The task
Using the data below, output the first line and every line after it up to and including the line containing "def Y(dy): return dy - D", exactly as written and with nothing added.
* begin *
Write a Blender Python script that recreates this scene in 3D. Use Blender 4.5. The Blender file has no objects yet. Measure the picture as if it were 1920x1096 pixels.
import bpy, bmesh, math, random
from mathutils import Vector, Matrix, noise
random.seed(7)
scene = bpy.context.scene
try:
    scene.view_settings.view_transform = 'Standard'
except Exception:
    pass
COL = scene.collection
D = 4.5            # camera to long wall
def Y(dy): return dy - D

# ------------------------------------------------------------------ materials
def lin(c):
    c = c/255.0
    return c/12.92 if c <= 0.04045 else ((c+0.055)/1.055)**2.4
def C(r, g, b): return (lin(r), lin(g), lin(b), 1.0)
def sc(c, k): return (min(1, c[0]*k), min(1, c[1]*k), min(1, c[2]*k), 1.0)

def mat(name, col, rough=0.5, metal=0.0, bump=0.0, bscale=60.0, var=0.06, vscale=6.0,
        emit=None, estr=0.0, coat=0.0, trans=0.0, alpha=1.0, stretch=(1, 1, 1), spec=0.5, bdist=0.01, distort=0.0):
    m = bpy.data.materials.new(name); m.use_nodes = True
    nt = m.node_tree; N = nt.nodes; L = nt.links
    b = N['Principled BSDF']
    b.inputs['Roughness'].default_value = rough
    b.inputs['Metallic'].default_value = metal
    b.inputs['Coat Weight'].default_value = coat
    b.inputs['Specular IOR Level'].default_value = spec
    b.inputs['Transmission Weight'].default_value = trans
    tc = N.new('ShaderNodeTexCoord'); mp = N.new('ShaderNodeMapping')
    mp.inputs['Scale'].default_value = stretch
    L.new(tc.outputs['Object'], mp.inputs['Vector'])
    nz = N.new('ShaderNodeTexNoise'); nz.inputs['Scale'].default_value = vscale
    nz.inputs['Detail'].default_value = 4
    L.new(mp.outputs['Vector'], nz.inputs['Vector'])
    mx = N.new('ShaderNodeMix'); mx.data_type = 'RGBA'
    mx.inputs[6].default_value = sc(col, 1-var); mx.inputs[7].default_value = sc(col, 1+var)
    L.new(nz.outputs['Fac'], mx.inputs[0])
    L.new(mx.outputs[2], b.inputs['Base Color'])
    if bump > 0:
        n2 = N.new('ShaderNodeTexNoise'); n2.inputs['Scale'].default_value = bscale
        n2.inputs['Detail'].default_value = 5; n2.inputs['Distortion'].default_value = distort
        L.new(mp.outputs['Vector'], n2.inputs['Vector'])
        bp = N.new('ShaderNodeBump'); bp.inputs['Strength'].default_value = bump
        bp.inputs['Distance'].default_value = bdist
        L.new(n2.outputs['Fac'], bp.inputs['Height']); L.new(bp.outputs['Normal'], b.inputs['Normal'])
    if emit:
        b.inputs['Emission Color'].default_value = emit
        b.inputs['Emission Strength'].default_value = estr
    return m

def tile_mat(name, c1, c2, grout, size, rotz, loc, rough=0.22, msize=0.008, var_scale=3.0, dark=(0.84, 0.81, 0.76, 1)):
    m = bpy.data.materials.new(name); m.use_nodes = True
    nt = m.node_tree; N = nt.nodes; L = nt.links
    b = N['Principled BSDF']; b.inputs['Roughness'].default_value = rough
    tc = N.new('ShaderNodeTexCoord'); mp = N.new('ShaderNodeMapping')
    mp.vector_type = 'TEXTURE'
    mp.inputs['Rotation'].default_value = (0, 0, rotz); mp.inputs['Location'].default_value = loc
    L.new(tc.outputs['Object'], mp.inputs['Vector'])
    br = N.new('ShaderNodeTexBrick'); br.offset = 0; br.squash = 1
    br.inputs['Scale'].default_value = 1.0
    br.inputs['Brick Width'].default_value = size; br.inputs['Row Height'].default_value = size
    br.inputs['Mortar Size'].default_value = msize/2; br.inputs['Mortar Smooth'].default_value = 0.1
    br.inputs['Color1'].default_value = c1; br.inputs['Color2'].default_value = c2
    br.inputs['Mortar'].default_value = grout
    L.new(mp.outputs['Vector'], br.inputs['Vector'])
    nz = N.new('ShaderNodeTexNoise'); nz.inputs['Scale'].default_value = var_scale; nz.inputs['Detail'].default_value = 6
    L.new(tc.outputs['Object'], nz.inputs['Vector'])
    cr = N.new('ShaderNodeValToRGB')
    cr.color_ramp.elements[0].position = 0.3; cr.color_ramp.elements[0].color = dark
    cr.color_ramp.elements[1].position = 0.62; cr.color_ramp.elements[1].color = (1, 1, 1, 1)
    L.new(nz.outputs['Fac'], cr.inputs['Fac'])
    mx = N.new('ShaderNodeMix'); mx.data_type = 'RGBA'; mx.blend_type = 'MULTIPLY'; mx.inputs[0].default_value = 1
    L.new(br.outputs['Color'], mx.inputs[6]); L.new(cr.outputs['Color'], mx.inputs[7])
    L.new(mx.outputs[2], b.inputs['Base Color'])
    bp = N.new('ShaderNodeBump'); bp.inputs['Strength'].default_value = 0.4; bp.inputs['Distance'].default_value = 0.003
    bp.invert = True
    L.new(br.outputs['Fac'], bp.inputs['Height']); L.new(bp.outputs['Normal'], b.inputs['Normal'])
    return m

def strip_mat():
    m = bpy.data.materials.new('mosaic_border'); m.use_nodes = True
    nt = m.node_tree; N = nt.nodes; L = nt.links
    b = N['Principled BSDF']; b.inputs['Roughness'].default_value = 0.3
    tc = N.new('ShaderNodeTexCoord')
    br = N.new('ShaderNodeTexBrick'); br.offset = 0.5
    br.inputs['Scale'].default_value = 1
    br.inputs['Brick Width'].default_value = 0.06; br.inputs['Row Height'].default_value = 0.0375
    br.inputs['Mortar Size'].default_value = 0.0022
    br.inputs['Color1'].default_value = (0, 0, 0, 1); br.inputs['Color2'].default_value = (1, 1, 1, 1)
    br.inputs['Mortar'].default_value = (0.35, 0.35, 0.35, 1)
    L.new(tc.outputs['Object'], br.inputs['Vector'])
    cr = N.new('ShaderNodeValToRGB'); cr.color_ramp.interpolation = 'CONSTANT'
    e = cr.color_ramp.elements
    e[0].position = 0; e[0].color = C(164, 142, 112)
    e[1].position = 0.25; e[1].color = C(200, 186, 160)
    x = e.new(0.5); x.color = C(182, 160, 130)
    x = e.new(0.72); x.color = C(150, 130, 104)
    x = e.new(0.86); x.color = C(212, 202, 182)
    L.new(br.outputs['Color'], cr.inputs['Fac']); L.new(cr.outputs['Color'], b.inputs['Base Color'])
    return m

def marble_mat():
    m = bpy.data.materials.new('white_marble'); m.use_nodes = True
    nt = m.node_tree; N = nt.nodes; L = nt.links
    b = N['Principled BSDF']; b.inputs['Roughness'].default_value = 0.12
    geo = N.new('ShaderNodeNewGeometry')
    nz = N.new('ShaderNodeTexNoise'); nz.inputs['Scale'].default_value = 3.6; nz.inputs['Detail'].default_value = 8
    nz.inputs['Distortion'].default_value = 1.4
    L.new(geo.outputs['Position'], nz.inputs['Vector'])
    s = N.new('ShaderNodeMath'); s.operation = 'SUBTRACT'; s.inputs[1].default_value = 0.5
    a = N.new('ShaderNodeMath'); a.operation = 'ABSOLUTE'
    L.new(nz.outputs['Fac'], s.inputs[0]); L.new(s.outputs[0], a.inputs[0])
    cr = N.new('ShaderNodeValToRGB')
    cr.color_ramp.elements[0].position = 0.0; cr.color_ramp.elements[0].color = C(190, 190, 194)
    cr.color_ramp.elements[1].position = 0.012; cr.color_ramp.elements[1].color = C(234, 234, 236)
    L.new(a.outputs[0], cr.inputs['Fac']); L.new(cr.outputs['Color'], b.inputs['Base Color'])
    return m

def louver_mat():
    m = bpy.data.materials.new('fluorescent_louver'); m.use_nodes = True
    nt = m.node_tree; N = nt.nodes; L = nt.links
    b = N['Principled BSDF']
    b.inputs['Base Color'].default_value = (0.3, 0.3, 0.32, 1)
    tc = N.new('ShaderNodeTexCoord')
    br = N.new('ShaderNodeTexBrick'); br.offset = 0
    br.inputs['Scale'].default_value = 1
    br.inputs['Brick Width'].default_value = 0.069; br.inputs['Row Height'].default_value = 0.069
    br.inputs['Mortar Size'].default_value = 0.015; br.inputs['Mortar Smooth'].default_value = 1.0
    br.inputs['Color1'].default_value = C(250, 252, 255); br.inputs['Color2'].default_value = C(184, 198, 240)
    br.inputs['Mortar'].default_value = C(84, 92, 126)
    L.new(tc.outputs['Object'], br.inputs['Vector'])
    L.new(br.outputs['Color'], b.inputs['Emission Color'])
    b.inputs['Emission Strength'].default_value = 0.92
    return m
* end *
The output
Write a Blender Python script that recreates this scene in 3D. Use Blender 4.5. The Blender file has no objects yet. Measure the picture as if it were 1920x1096 pixels.
import bpy, bmesh, math, random
from mathutils import Vector, Matrix, noise
random.seed(7)
scene = bpy.context.scene
try:
    scene.view_settings.view_transform = 'Standard'
except Exception:
    pass
COL = scene.collection
D = 4.5            # camera to long wall
def Y(dy): return dy - D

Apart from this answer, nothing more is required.